What Mugabe’s priest said about Tsvangirai, Mnangagwa and Grace

It was a role he had become known for in Zimbabwe. “Whether opposition or ruling party, they all come to me,” Father Mukonori says. “I don’t look for popularity in the media or amongst Zimbabweans; I look for what I believe is just for individuals and the nation of Zimbabwe. I deal with things below the ladder, not for publicity.”

The Jesuit also facilitated talks between Mr. Mugabe and incoming President Emmerson Mnangagwa. Mr. Mugabe had fired Mr. Mnangagwa as his vice president on Nov. 6, causing the latter to flee to Mozambique and then South Africa. Father Mukonori explains that he got Mr. Mnangagwa on the phone while he was with Mr. Mugabe. He says that Mr. Mugabe asked Mr. Mnangagwa where he was, if he was O.K. and repeatedly told him to come back to Zimbabwe.

Mr. Mugabe and Father Mukonori spoke about the issues of the moment during his intervention but also about “deep issues.” Father Mukonori says that in the midst of the political crisis they “started breaking into anthropology…and sociology.” He says over the years he has discussed life, land, joy, sorrow, good governance, bad governance, evil, sin, hell and heaven with Mr. Mugabe.

Father Mukonori is saddened by what happened. He blames the factional battles within Mr. Mugabe’s party for the events that unfolded after Mr. Mugabe dismissed his vice president. He uses strong language to describe what he sees as the problem: “Political debauchery… political division… slicing each other’s character… trying to position each other for power.”

These factional battles led to the firing of Mr. Mnangagwa so that Mr. Mugabe’s current wife, Grace, could succeed him, but, Father Mukonori says, that dismissal “broke the camel’s back.”

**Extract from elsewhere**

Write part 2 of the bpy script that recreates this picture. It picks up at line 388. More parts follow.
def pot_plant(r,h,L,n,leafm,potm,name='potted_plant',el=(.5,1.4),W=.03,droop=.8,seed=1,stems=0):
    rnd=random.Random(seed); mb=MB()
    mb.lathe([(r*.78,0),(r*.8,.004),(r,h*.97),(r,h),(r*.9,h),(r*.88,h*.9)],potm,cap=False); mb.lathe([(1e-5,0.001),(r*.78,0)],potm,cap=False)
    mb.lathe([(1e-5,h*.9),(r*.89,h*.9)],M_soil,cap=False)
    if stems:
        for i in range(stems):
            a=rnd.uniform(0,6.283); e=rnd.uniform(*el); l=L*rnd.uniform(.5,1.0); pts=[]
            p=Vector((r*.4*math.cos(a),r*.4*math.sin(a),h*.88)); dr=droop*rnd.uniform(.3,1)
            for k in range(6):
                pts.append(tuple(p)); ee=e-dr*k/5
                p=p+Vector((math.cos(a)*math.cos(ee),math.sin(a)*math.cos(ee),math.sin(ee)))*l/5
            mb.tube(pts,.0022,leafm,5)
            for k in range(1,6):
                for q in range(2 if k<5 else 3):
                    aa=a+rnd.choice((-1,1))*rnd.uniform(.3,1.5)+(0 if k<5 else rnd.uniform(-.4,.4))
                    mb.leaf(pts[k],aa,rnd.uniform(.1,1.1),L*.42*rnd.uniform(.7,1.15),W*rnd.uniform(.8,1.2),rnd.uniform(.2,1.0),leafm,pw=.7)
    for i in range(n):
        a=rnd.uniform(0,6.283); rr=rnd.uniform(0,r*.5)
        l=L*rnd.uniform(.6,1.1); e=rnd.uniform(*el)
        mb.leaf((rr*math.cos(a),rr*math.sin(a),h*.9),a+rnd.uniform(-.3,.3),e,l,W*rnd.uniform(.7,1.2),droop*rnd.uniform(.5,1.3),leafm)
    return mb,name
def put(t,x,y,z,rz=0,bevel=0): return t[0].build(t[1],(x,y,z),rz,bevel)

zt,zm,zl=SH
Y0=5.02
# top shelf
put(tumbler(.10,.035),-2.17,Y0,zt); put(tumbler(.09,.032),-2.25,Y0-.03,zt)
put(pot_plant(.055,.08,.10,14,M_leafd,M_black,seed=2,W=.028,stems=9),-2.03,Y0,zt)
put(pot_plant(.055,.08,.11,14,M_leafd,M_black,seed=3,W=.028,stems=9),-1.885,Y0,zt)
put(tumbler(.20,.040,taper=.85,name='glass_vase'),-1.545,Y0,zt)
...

One cannot but help feel that Father Mukonori attributes Grace Mugabe’s greed for power as a serious contributing factor to her husband’s political demise. He speaks fondly about Mr. Mugabe’s first wife, Sally, but his demeanor changes when he speaks about Grace. When asked about her future after her husband dies, he says calmly, “I’m sure that people would do justice to her.”

After Zimbabwe gained independence in 1980, Father Mukonori continued to play a role in national politics.

Father Mukonori is the superior of the Jesuit Community in Chishawasha as well as the parish priest and director of the schools at Chishawasha mission. He is also the executive director of the Center for Peace Initiatives in Africa, which is part of the Africa desk of the United Nations.

He has a long history with Mr. Mugabe. The former president really got to know the Jesuit priest in 1973 and ’74, when Father Mukonori was working with Zimbabwean youth in exile preparing to fight for independence against the colonialist Rhodesian Army. He had been keeping them in touch with their families and informed about what the leaders in exile were saying. According to Father Mukonori, Mr. Mugabe and other former political prisoners heard of his work with the guerrillas and reached out to him.